On Thursday 13 January 2011 06:44 PM, Albert ARIBAUD wrote:
Le 13/01/2011 13:05, Aneesh V a écrit :
What I need is something like below:
#define get_bit_field(nr, start, mask)\ (((nr) & (mask)) >> (start))
#define set_bit_field(nr, start, mask, val)\ (nr) = ((nr) & ~(mask)) | (((val) << (start)) & (mask))
Can these go in a generic header? If so, can I add them to "include/linux/bitops.h"
After some more thought, I am wondering if a *generic* field setting and getting macro is really useful.
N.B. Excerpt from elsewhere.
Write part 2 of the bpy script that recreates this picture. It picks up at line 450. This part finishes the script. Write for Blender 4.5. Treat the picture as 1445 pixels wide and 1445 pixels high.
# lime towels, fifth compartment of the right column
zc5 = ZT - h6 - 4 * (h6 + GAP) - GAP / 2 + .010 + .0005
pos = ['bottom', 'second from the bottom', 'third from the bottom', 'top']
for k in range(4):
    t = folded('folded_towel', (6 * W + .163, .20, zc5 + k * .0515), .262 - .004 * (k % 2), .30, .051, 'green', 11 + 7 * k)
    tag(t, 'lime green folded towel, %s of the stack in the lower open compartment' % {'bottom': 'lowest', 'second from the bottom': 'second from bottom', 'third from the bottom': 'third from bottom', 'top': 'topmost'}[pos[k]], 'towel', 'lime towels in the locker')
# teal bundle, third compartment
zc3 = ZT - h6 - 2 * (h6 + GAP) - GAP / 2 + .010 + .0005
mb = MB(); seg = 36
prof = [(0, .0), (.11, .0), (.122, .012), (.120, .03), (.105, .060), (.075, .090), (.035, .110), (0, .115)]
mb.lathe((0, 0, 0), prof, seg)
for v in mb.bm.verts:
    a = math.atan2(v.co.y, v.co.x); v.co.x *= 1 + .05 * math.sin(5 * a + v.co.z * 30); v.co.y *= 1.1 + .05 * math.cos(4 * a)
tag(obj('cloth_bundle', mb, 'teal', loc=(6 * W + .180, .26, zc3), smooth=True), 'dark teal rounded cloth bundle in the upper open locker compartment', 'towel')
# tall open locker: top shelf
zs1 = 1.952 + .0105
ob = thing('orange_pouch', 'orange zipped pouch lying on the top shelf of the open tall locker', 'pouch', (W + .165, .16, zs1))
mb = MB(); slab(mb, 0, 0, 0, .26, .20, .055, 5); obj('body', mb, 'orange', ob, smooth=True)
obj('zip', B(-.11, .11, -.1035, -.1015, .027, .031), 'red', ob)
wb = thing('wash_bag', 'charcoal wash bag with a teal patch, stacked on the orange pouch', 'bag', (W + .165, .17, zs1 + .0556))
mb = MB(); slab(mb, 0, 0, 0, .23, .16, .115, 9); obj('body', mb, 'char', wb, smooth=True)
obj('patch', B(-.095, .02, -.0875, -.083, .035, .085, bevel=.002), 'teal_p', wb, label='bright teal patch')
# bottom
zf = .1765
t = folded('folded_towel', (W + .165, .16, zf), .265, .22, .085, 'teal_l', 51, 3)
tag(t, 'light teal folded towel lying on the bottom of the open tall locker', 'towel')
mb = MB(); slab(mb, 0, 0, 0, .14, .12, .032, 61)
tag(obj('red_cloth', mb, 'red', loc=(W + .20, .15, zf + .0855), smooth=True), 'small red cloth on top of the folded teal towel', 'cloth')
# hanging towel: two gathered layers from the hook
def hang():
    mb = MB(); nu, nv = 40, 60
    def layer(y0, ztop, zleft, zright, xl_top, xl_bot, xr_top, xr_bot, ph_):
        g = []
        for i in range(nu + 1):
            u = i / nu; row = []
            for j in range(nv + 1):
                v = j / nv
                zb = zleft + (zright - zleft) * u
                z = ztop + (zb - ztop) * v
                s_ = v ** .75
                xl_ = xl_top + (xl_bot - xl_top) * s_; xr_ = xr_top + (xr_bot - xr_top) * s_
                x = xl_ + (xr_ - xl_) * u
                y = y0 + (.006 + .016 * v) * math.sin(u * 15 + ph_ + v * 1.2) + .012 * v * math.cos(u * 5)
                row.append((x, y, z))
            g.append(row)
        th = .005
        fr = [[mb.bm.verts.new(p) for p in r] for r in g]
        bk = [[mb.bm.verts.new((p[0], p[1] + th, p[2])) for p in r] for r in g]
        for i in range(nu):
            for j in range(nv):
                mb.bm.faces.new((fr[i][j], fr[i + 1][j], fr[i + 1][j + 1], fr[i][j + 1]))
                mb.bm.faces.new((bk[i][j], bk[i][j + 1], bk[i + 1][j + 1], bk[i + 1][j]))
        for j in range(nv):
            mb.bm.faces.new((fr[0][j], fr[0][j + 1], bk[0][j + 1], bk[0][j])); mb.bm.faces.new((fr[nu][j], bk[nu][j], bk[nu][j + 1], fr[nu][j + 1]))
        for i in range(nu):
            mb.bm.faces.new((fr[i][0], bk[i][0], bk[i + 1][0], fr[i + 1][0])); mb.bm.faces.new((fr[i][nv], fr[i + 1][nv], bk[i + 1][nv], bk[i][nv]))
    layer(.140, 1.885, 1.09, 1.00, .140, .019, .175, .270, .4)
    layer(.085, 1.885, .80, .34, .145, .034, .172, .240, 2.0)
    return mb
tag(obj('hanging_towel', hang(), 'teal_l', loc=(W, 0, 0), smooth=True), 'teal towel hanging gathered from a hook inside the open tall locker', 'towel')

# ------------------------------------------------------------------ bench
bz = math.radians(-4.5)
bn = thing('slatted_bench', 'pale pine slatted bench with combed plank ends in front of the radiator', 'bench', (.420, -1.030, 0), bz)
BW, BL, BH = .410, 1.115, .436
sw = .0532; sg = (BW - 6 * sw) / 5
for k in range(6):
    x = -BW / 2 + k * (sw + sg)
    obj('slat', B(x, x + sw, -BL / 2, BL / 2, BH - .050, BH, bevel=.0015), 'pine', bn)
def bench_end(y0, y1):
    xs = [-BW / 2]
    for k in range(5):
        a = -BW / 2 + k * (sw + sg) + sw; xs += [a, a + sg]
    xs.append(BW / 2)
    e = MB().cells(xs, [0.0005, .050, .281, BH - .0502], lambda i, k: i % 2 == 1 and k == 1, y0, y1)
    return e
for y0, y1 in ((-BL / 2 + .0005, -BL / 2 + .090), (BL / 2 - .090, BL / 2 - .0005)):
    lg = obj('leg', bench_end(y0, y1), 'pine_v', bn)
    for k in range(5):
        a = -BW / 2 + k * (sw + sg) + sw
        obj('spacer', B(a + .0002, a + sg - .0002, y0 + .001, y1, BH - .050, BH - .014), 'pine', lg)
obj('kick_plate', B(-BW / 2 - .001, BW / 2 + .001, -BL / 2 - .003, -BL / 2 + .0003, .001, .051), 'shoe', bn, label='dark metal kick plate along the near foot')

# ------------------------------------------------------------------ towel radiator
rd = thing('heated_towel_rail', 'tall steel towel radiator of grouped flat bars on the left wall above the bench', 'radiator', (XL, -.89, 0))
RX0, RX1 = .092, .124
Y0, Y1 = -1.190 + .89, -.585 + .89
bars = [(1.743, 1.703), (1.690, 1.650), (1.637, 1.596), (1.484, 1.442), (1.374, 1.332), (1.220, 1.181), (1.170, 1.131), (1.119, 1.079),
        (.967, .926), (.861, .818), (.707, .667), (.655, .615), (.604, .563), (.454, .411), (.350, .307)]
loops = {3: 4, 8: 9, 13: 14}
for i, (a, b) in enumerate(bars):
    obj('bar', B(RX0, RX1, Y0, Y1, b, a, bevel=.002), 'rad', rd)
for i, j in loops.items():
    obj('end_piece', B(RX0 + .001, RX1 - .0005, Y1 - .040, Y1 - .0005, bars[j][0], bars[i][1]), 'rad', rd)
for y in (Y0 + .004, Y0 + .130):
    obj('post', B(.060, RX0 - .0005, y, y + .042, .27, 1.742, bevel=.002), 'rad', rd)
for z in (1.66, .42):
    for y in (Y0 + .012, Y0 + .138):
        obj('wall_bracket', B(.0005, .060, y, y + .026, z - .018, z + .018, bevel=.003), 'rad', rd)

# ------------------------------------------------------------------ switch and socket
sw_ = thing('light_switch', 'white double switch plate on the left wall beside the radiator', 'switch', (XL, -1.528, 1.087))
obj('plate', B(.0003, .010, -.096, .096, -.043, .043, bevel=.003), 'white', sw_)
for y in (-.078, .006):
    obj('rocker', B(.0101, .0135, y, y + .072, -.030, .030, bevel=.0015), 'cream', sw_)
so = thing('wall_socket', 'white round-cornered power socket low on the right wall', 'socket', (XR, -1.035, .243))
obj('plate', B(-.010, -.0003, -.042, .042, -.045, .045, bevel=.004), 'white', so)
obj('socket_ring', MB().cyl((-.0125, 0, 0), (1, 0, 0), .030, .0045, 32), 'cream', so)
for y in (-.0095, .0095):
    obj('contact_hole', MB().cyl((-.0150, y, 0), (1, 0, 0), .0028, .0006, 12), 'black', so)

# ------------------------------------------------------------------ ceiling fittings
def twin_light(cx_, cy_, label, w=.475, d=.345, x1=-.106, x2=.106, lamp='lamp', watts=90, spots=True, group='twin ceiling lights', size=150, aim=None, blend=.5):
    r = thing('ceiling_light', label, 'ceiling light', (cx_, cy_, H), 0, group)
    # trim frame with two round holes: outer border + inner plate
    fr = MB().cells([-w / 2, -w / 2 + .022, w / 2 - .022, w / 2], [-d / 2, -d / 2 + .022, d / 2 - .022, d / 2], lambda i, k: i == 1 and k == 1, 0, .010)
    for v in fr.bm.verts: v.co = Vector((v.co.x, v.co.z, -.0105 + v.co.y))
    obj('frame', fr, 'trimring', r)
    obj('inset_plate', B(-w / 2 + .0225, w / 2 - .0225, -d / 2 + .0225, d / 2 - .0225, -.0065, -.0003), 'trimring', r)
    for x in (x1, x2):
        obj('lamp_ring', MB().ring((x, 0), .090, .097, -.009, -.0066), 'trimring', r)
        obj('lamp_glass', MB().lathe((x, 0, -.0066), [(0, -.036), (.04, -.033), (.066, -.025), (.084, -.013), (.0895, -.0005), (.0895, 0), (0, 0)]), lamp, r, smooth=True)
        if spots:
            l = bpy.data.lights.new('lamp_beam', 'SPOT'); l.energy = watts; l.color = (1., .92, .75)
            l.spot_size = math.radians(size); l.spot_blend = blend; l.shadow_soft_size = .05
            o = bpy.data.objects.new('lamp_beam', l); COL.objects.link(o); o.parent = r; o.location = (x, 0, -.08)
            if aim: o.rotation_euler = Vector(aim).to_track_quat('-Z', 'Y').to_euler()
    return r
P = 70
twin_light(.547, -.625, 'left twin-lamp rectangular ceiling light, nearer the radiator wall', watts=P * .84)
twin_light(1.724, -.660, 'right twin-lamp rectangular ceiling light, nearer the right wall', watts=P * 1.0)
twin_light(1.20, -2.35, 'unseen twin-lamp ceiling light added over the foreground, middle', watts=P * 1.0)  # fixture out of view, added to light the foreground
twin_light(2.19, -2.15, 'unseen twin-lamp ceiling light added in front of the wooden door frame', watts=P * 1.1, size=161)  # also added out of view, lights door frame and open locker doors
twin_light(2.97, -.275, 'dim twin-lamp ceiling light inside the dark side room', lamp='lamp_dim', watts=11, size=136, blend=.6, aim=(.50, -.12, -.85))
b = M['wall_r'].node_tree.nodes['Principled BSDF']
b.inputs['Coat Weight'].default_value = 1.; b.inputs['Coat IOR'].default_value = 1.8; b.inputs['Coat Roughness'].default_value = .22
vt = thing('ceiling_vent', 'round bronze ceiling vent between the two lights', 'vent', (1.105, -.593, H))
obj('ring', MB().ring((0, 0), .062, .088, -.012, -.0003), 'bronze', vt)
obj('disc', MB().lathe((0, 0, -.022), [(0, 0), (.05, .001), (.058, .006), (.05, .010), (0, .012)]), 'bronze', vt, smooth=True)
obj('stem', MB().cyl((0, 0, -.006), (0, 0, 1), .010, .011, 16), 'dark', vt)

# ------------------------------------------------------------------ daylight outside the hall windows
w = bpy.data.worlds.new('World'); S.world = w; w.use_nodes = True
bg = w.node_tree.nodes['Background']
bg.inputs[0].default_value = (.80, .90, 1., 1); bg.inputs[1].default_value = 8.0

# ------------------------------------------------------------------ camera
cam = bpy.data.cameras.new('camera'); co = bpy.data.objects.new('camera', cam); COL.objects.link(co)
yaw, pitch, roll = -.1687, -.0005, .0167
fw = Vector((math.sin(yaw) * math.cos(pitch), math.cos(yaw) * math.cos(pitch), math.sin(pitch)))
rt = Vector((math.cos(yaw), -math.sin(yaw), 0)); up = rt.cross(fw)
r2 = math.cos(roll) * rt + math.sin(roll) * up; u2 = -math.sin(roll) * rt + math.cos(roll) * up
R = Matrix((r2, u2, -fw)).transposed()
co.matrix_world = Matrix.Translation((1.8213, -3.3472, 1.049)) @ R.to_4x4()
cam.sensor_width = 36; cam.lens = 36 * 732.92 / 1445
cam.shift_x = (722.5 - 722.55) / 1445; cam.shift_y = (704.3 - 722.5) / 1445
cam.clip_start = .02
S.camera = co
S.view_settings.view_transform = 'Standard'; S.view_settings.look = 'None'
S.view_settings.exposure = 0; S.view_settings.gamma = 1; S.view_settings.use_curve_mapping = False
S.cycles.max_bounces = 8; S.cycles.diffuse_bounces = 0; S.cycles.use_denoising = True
So far everyone is fine with at most defining field-specific macros.
Is it going to be easy if you have many fields to deal with?
I don't see how the generic macros ease anything. Instead of defining say
#define get_field_F(x) ((x >> F_start) & F_mask) #define set_field_F(x,v) { x = (x ~ F_mask ) | (v << F_start) }
You'd have
#define get_field_F(x) get_bit_field(x, F_start, F_mask) #define set_field_F(x,v) set_bit_field(x, F_start, F_mask, v);
Which does not seem to bring any simplicity to me.
I wouldn't define get_field_F. Instead I would just use set_bit_field(x, F_start, F_mask, v) directly in the code and I have F_start and F_mask defined in the header files (automatically generated)
Even if it was manual isn't it easier to define just F_start and F_mask per field than defining a get_field_F per field?
Perhaps my requirement is different. If this scheme is not used by many, I shall put these macros in OMAP specific headers.